● **DATASET EXCERPT**:

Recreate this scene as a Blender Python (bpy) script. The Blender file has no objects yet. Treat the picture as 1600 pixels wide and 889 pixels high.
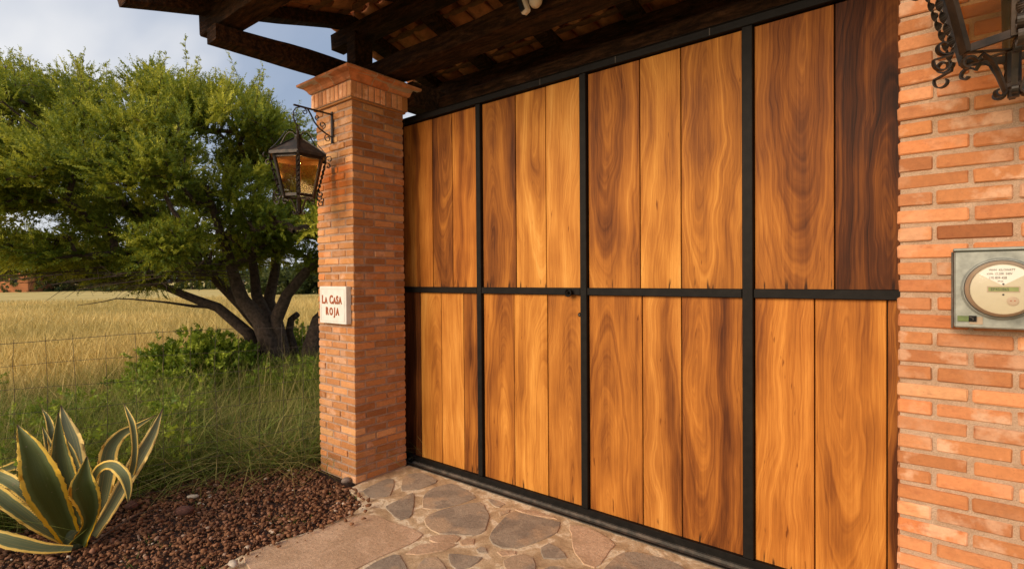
import bpy, bmesh, math, random
import numpy as np
from mathutils import Matrix, Vector, Quaternion
from mathutils import noise as mnoise
random.seed(7); RS = np.random.RandomState(7)
scene = bpy.context.scene
COL = scene.collection
# ------------------------------------------------------------------ camera
FPX, CX, CY, H = 828.0, 800.0, 444.5, 1.5
yaw, pitch, roll = math.radians(39.0), -0.0115, -0.0075
Fv = Vector((-math.sin(yaw)*math.cos(pitch), math.cos(yaw)*math.cos(pitch), math.sin(pitch)))
Rv = Vector((math.cos(yaw), math.sin(yaw), 0)); Uv = Rv.cross(Fv)
Rv, Uv = math.cos(roll)*Rv + math.sin(roll)*Uv, -math.sin(roll)*Rv + math.cos(roll)*Uv
CAM = Vector((0, 0, H))
cd = bpy.data.cameras.new('camera'); cam = bpy.data.objects.new('camera', cd); COL.objects.link(cam)
cd.sensor_width = 36; cd.lens = FPX/1600*36; cd.clip_start = 0.05; cd.clip_end = 6000
M = Matrix((Rv, Uv, -Fv)).transposed().to_4x4(); M.translation = CAM; cam.matrix_world = M
scene.camera = cam
def ray(x, y): return Fv + Rv*((x-CX)/FPX) - Uv*((y-CY)/FPX)
def PD(x, y, d): return CAM + ray(x, y)*d                      # a point at a distance along the view
def AT(x, y, ax, v):
    r = ray(x, y); return CAM + r*((v-CAM[ax])/r[ax])
# ------------------------------------------------------------------ world, sun, exposure
SUN_EL, SUN_AZ = math.radians(22), math.radians(191)     # azimuth from +Y clockwise (towards the sun)
w = bpy.data.worlds.new('World'); scene.world = w; w.use_nodes = True
nt = w.node_tree; nt.nodes.clear()
def N(nt, t, **k):
    n = nt.nodes.new(t)
    for a, b in k.items(): setattr(n, a, b)
    return n
out = N(nt, 'ShaderNodeOutputWorld'); bg = N(nt, 'ShaderNodeBackground'); nt.links.new(bg.outputs[0], out.inputs[0])
sky = N(nt, 'ShaderNodeTexSky', sky_type='NISHITA', sun_disc=False, sun_elevation=SUN_EL, sun_rotation=SUN_AZ,
        air_density=1.0, dust_density=2.0, ozone_density=1.5)
tc = N(nt, 'ShaderNodeTexCoord'); sep = N(nt, 'ShaderNodeSeparateXYZ'); nt.links.new(tc.outputs['Generated'], sep.inputs[0])
def wm(op, a, b=None, c=None):
    n = N(nt, 'ShaderNodeMath', operation=op)
    for i, v in enumerate((a, b, c)):
        if v is None: continue
        if isinstance(v, (int, float)): n.inputs[i].default_value = v
        else: nt.links.new(v, n.inputs[i])
    return n.outputs[0]
zc = wm('MAXIMUM', sep.outputs[2], 0.0); den = wm('ADD', zc, 0.22)
cmb = N(nt, 'ShaderNodeCombineXYZ')
nt.links.new(wm('DIVIDE', sep.outputs[0], den), cmb.inputs[0]); nt.links.new(wm('DIVIDE', sep.outputs[1], den), cmb.inputs[1])
mp = N(nt, 'ShaderNodeMapping'); mp.inputs['Rotation'].default_value = (0, 0, 0.5); mp.inputs['Scale'].default_value = (0.75, 1.7, 1)
mp.inputs['Location'].default_value = (5.5, 8.8, 0)
nt.links.new(cmb.outputs[0], mp.inputs[0])
nz = N(nt, 'ShaderNodeTexNoise'); nz.inputs['Scale'].default_value = 0.9; nz.inputs['Detail'].default_value = 5; nz.inputs['Roughness'].default_value = 0.42
nt.links.new(mp.outputs[0], nz.inputs['Vector'])
rp = N(nt, 'ShaderNodeValToRGB'); e = rp.color_ramp
e.elements[0].position = 0.40; e.elements[0].color = (2.2, 2.85, 4.0, 1)
e.elements[1].position = 0.62; e.elements[1].color = (6.6, 6.6, 6.7, 1)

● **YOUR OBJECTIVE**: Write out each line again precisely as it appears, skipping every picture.

● **REPLY TO THE TASK**:
Recreate this scene as a Blender Python (bpy) script. The Blender file has no objects yet. Treat the picture as 1600 pixels wide and 889 pixels high.
import bpy, bmesh, math, random
import numpy as np
from mathutils import Matrix, Vector, Quaternion
from mathutils import noise as mnoise
random.seed(7); RS = np.random.RandomState(7)
scene = bpy.context.scene
COL = scene.collection
# ------------------------------------------------------------------ camera
FPX, CX, CY, H = 828.0, 800.0, 444.5, 1.5
yaw, pitch, roll = math.radians(39.0), -0.0115, -0.0075
Fv = Vector((-math.sin(yaw)*math.cos(pitch), math.cos(yaw)*math.cos(pitch), math.sin(pitch)))
Rv = Vector((math.cos(yaw), math.sin(yaw), 0)); Uv = Rv.cross(Fv)
Rv, Uv = math.cos(roll)*Rv + math.sin(roll)*Uv, -math.sin(roll)*Rv + math.cos(roll)*Uv
CAM = Vector((0, 0, H))
cd = bpy.data.cameras.new('camera'); cam = bpy.data.objects.new('camera', cd); COL.objects.link(cam)
cd.sensor_width = 36; cd.lens = FPX/1600*36; cd.clip_start = 0.05; cd.clip_end = 6000
M = Matrix((Rv, Uv, -Fv)).transposed().to_4x4(); M.translation = CAM; cam.matrix_world = M
scene.camera = cam
def ray(x, y): return Fv + Rv*((x-CX)/FPX) - Uv*((y-CY)/FPX)
def PD(x, y, d): return CAM + ray(x, y)*d                      # a point at a distance along the view
def AT(x, y, ax, v):
    r = ray(x, y); return CAM + r*((v-CAM[ax])/r[ax])
# ------------------------------------------------------------------ world, sun, exposure
SUN_EL, SUN_AZ = math.radians(22), math.radians(191)     # azimuth from +Y clockwise (towards the sun)
w = bpy.data.worlds.new('World'); scene.world = w; w.use_nodes = True
nt = w.node_tree; nt.nodes.clear()
def N(nt, t, **k):
    n = nt.nodes.new(t)
    for a, b in k.items(): setattr(n, a, b)
    return n
out = N(nt, 'ShaderNodeOutputWorld'); bg = N(nt, 'ShaderNodeBackground'); nt.links.new(bg.outputs[0], out.inputs[0])
sky = N(nt, 'ShaderNodeTexSky', sky_type='NISHITA', sun_disc=False, sun_elevation=SUN_EL, sun_rotation=SUN_AZ,
        air_density=1.0, dust_density=2.0, ozone_density=1.5)
tc = N(nt, 'ShaderNodeTexCoord'); sep = N(nt, 'ShaderNodeSeparateXYZ'); nt.links.new(tc.outputs['Generated'], sep.inputs[0])
def wm(op, a, b=None, c=None):
    n = N(nt, 'ShaderNodeMath', operation=op)
    for i, v in enumerate((a, b, c)):
        if v is None: continue
        if isinstance(v, (int, float)): n.inputs[i].default_value = v
        else: nt.links.new(v, n.inputs[i])
    return n.outputs[0]
zc = wm('MAXIMUM', sep.outputs[2], 0.0); den = wm('ADD', zc, 0.22)
cmb = N(nt, 'ShaderNodeCombineXYZ')
nt.links.new(wm('DIVIDE', sep.outputs[0], den), cmb.inputs[0]); nt.links.new(wm('DIVIDE', sep.outputs[1], den), cmb.inputs[1])
mp = N(nt, 'ShaderNodeMapping'); mp.inputs['Rotation'].default_value = (0, 0, 0.5); mp.inputs['Scale'].default_value = (0.75, 1.7, 1)
mp.inputs['Location'].default_value = (5.5, 8.8, 0)
nt.links.new(cmb.outputs[0], mp.inputs[0])
nz = N(nt, 'ShaderNodeTexNoise'); nz.inputs['Scale'].default_value = 0.9; nz.inputs['Detail'].default_value = 5; nz.inputs['Roughness'].default_value = 0.42
nt.links.new(mp.outputs[0], nz.inputs['Vector'])
rp = N(nt, 'ShaderNodeValToRGB'); e = rp.color_ramp
e.elements[0].position = 0.40; e.elements[0].color = (2.2, 2.85, 4.0, 1)
e.elements[1].position = 0.62; e.elements[1].color = (6.6, 6.6, 6.7, 1)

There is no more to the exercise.